Only the lines from the start of the data through the line containing "plaque(r, 27.5, 212, 99, 200, .064, 'High" should be written out, exactly as they are, with both ends included and the pictures left out.

* start Given data *

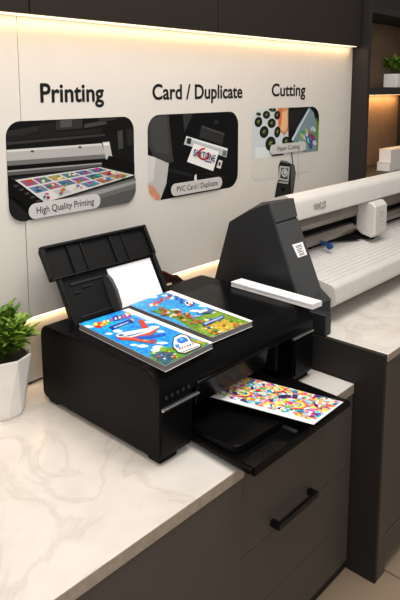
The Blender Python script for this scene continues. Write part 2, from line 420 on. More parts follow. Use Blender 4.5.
A.q([(128, 268), (386, 192), (386, 320), (60, 335), (110, 290)], g(.16)); A.q([(128, 268), (386, 192), (386, 222), (150, 290)], g(.24))
A.q([(220, 245), (386, 200), (386, 208), (230, 256)], g(.34))
A.q([(18, 200), (38, 200), (120, 262), (100, 290), (18, 240)], g(.012))
for k in range(6): A.q([(34+k*16, 214+k*11), (46+k*16, 212+k*11), (50+k*16, 217+k*11), (38+k*16, 220+k*11)], g(.09))
A.q([(18, 245), (80, 300), (75, 330), (18, 320)], g(.03))
A.build('photo_print', M['photo'], r)
plaque(r, 27.5, 212, 99, 200, .064, 'High Quality Printing', .80)

# --- picture 2: card printer
r = empty('wall_picture', (2.34, YP, 1.46), 'rounded wall picture of a card in a card printer, captioned PVC Card / Duplicate', 'picture')
cl = rrect(2.0, 2.675, 1.460, 1.874, .075)
A = WArt(cl, 140, 105, 3.81)
A.add(cl, (.008, .008, .009))
A.q([(10, 185), (110, 218), (100, 300), (70, 380), (10, 380)], g(.5)); A.q([(10, 185), (60, 200), (50, 290), (10, 300)], g(.62))
A.q([(20, 70), (40, 40), (108, 30), (128, 215), (108, 222), (50, 196), (28, 150)], g(.075)); A.q([(36, 70), (52, 48), (100, 42), (112, 190), (60, 180), (40, 140)], g(.10))
A.q([(108, 30), (160, 28), (150, 110), (125, 200)], g(.012)); A.q([(160, 28), (205, 26), (168, 105), (165, 60)], g(.06))
A.q([(24, 300), (52, 312), (76, 345), (72, 380), (20, 380)], (.62, .30, .19)); A.q([(30, 335), (58, 352), (52, 375), (26, 370)], (.75, .42, .30))
A.q([(235, 78), (322, 108), (312, 152), (224, 122)], g(.055)); A.q([(235, 78), (322, 108), (320, 114), (233, 84)], g(.11))
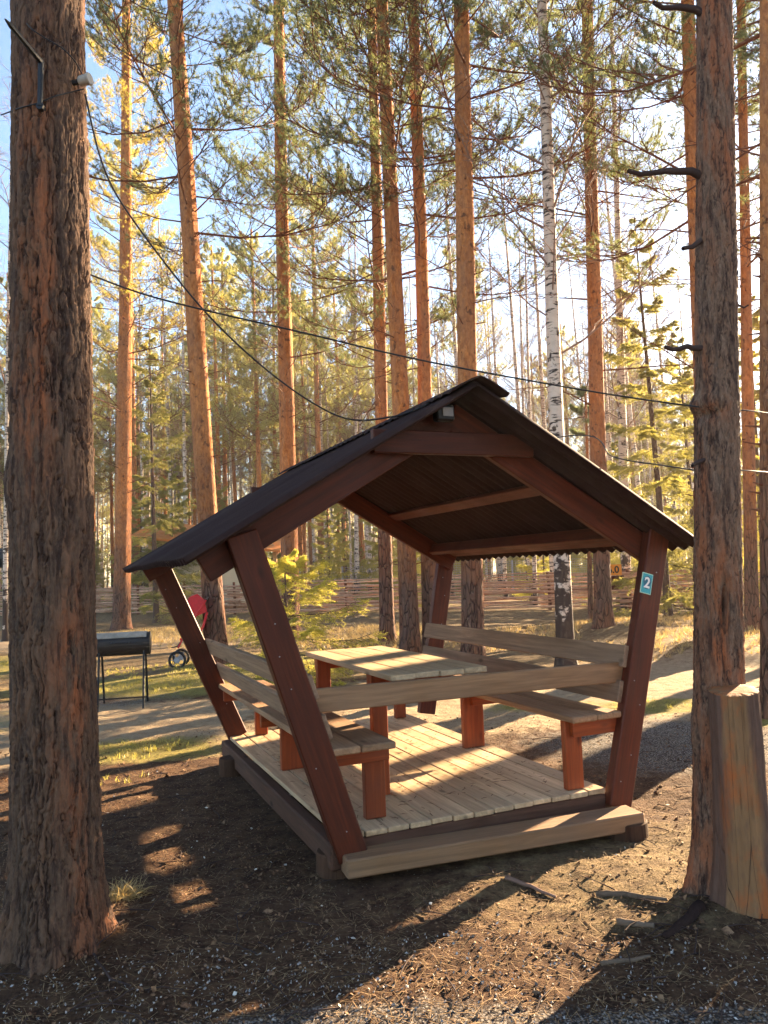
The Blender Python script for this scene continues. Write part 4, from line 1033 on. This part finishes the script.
    r = .36; z0 = q.z-.32; z1 = q.z+.22; mb = MB(); mb.tube([(q.x-.2, q.y, z0), (q.x-.2, q.y, z0+.05), (q.x-.2, q.y, z1-.05), (q.x-.2, q.y, z1)], [r*.95, r, r, r*.93], 22); mb.build('drum', M['blue'], bb)
    mb = MB(); mb.tube([(q.x+.45, q.y, z0), (q.x+.45, q.y, z0+.35)], [.16, .16], 14); mb.build('canister', M['blue'], bb)
    mb = MB(); mb.box((q.x-.22, q.y-r-.005, (z0+z1)/2), Vector((.05, 0, 0)), Vector((0, .006, 0)), Z*.14); mb.build('mark', M['white'], bb)
    mb = MB(); mb.box((q.x, q.y, (z0)/2+g0/2), Vector((.65, 0, 0)), Vector((0, .35, 0)), Z*(z0-g0)/2); mb.build('stand', M['rail'], bb)
    Y = 21.2; q = at(612, 570, Y); sg = empty('sign_board', (q.x, q.y, q.z), 'orange board lettered 6.0 above a dark box on the slender birch', 'sign')
    mb = MB(); mb.box(q, Vector((.26, 0, 0)), Vector((0, .02, 0)), Z*.15, .005); mb.build('board', M['orange'], sg)
    text_obj('lettering', '6.0', .26, M['ink'], Matrix.Translation(q+Vector((.03, -.024, 0))) @ Matrix.Rotation(math.pi/2, 4, 'X'), sg, bold=.008)
    q2 = at(616, 583, Y); bx = empty('nesting_box', q2, 'dark wooden box fixed on the birch just below the orange board', 'box')
    mb = MB(); mb.box(q2, Vector((.16, 0, 0)), Vector((0, .12, 0)), Z*.17, .01); mb.build('body', M['stain'], bx)
    mb = MB(); mb.box(q2+Z*.185, Vector((.19, 0, 0)), Vector((0, .16, 0)), Z*.014, .004); mb.build('lid', M['stain'], bx)
    # far mesh fence
    Y = 38; mf = empty('mesh_fence', (at(330, 580, Y).x, Y, 0), 'grey wire mesh fence seen just above the woven fence', 'fence')
    xs = np.linspace(at(215, 580, Y).x, at(640, 570, Y).x, 11)
    for x in xs: mb = MB(); mb.tube([(x, Y, -.1), (x, Y, 1.75)], .04, 8); mb.build('post', M['grey'], mf)
    for i in range(10):
        mb = MB(); x0, x1 = xs[i], xs[i+1]
        for k in range(15): z = .15+k*.11; mb.tube([(x0, Y, z), (x1, Y, z)], .009, 3, False)
        for k in range(18): x = x0+(x1-x0)*(k+.5)/18; mb.tube([(x, Y+.01, .1), (x, Y+.01, 1.72)], .007, 3, False)
        mb.build('mesh_panel', M['grey'], mf)
misc()

# ------------------------------------------------------------------ cables and fittings
def cable(name, pts, r, label, mat='cable'):
    pts = [np.array(p) for p in pts]; out = []
    P = [pts[0]]+pts+[pts[-1]]
    for i in range(1, len(P)-2):
        for t in np.linspace(0, 1, 12, endpoint=False):
            a, b, c, d = P[i-1], P[i], P[i+1], P[i+2]
            out.append(.5*((2*b)+(c-a)*t+(2*a-5*b+4*c-d)*t*t+(3*b-a-3*c+d)*t**3))
    out.append(P[-1]); mb = MB(); mb.tube([Vector(o) for o in out], r, 7)
    o = mb.build(name, M[mat], None, smooth=True); return tag(o, label, 'cable')
YL = big1.location.y
a0 = at(85, 94, YL-.02); e0 = W(.56, .1, 2.42)
cable('cable', [a0, at(103, 165, YL+.05), at(131, 217, YL+.15), at(200, 306, YL+.3), at(262, 366, YL+.45), at(318, 406, YL+.6), at(356, 420, YL+.75), at(400, 415, YL+.9), at(430, 403, 4.1)], .0045, 'black cable sagging from the thick left trunk down onto the gazebo roof')
cable('cable', [at(83, 272, YL+.1), at(140, 293, 3.30), at(200, 309, 3.34), at(300, 332, 3.4), at(420, 360, 3.45), at(560, 386, 3.5), at(640, 399, 3.5), at(699, 407, 3.45)], .0042, 'long black cable strung between the two big trunks just above the roof peak')
cable('cable', [W(1.15, 2.7, 2.24), at(560, 437, 5.4), at(614, 457, 4.5), at(660, 465, 4.0), at(700, 471, BIG2.y-.02)], .0042, 'black cable from the right roof slope to the scarred right pine')
cable('cable', [at(736, 410, BIG2.y+.05), at(752, 411, 3.6), at(790, 416, 3.9)], .003, 'thin cable leaving the right side of the scarred pine at burl height')
cable('cable', [at(736, 470, BIG2.y+.05), at(752, 471, 3.6), at(790, 474, 3.9)], .003, 'thin cable leaving the right side of the scarred pine below the burl')
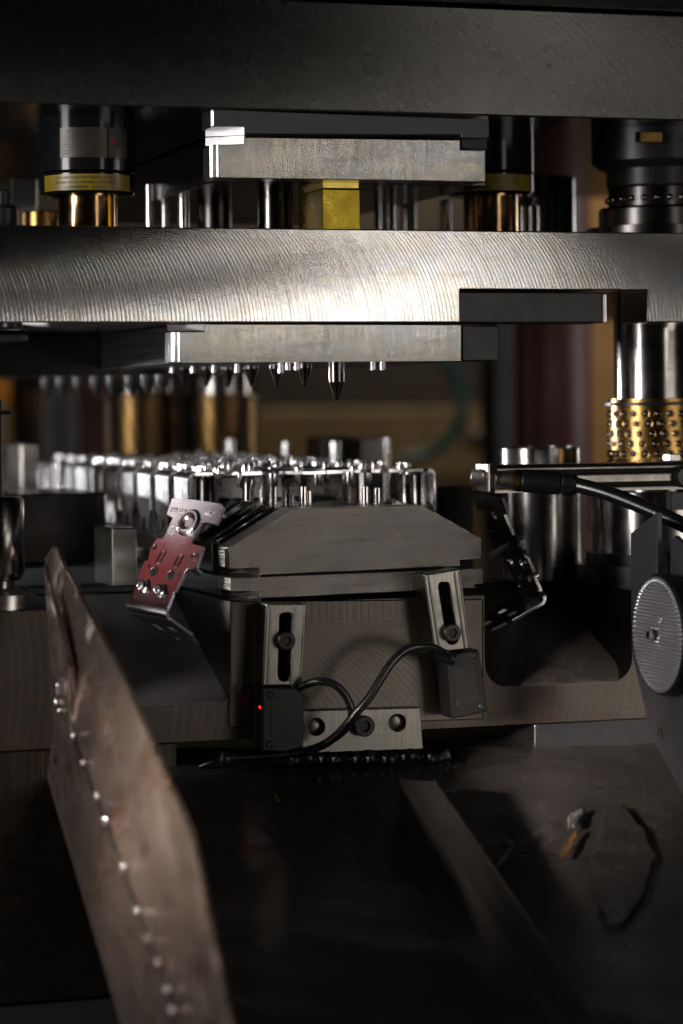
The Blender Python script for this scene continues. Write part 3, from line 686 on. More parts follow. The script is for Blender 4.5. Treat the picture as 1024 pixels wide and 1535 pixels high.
for k, (px, py) in enumerate(((455, 762), (462.5, 762), (548, 760), (566, 760))):
    pt = (729, 735, 729, 731)[k]; Y = 0.03 + 0.008 * (k % 2)
    c = at(px, py, Y); h = at(px, pt, Y).z - c.z; c.z -= 0.002
    tag(obj('dowel_pin', LATHE([(0.0026, 0), (0.0026, h - 0.0006 + 0.002), (0.002, h + 0.002)], c, n=20), 'bright_steel', None, smooth=30), ['left slim dowel of the left pair on the hexagonal plate', 'right slim dowel of the left pair on the hexagonal plate', 'left slim dowel of the right pair on the hexagonal plate', 'right slim dowel of the right pair on the hexagonal plate'][k], 'dowel pin', 'dowels on the hexagonal plate')

# ------------------------------------------------------------------ the stamped bracket (one design: strip and falling parts)
OUT = [(-2.3, 74.8), (16, 75.8), (27.8, 75.7), (43.2, 75.4), (46.8, 73.3), (47, 61.1), (38, 61.4), (33.8, 60.6), (31.9, 46.8), (33.8, 45.5), (44.7, 44.9), (46.8, 30.4), (40.5, 29), (38.4, 26), (38, 12.2), (36.8, 11.1), (37.6, 0),
       (0, 0), (1.6, 3.5), (1.6, 15.2), (-1, 18.9), (-1, 29.6), (1.6, 30.3), (0.9, 32.7), (-0.8, 36), (-0.8, 42.3), (0.7, 45.8), (6.4, 46.3), (6.3, 61.4), (-0.6, 63.3)]
OUT = [(x * mm, y * mm) for x, y in OUT]
def H(x, y, r, n=16): return circ(x * mm, y * mm, r * mm, n)
def SL(x0, y0, x1, y1, r): return slot(x0 * mm, y0 * mm, x1 * mm, y1 * mm, r * mm, 6)
HOLES = [H(22.5, 59.7, 3.1, 20), H(9.1, 12.4, 1.9, 14), H(25.6, 11.2, 1.9, 14), H(11.3, 23.3, 3.6, 18), H(27.6, 22.6, 3.4, 18), H(2.4, 39.6, 1.8, 12), H(40.4, 37.7, 1.6, 12), H(4.5, 26.2, 1.3, 10), H(33.8, 24.1, 1.3, 10), H(4.7, 4.6, 1.2, 10), H(33.2, 4.2, 1.3, 10)]
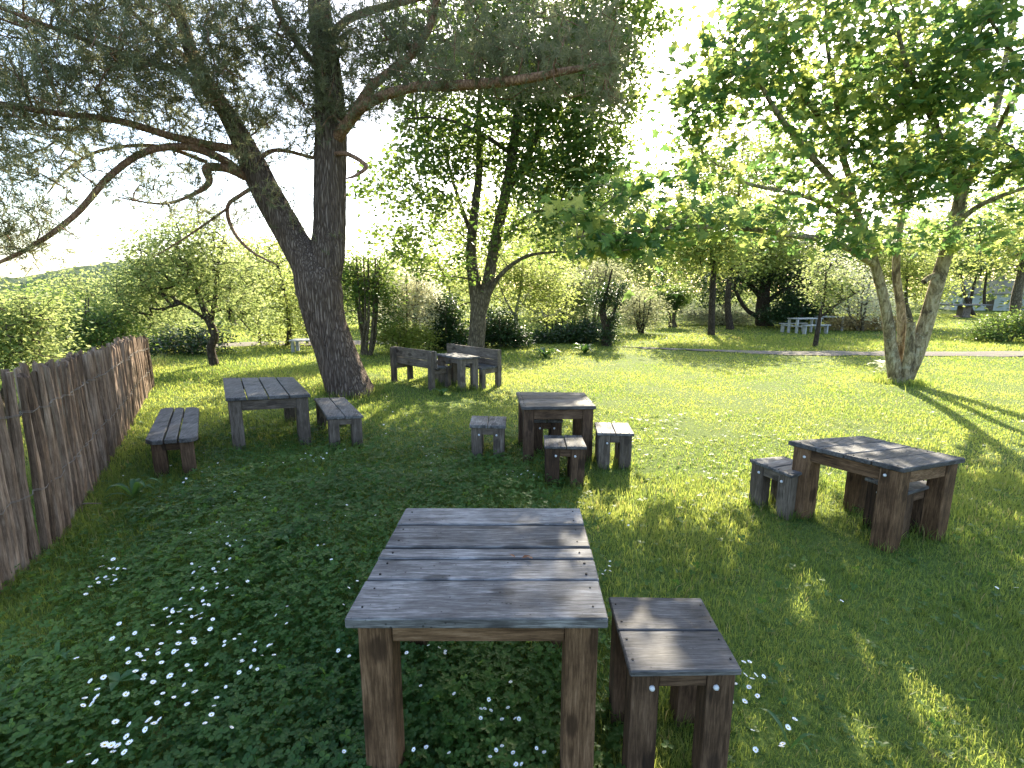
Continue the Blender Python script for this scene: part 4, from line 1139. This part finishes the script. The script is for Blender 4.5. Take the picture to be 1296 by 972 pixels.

* end Given data *

## [Exercise response]
The Blender Python script for this scene continues. Write part 2, from line 420 on. More parts follow. Use Blender 4.5.
A.q([(128, 268), (386, 192), (386, 320), (60, 335), (110, 290)], g(.16)); A.q([(128, 268), (386, 192), (386, 222), (150, 290)], g(.24))
A.q([(220, 245), (386, 200), (386, 208), (230, 256)], g(.34))
A.q([(18, 200), (38, 200), (120, 262), (100, 290), (18, 240)], g(.012))
for k in range(6): A.q([(34+k*16, 214+k*11), (46+k*16, 212+k*11), (50+k*16, 217+k*11), (38+k*16, 220+k*11)], g(.09))
A.q([(18, 245), (80, 300), (75, 330), (18, 320)], g(.03))
A.build('photo_print', M['photo'], r)
plaque(r, 27.5, 212, 99, 200, .064, 'High Quality Printing', .80)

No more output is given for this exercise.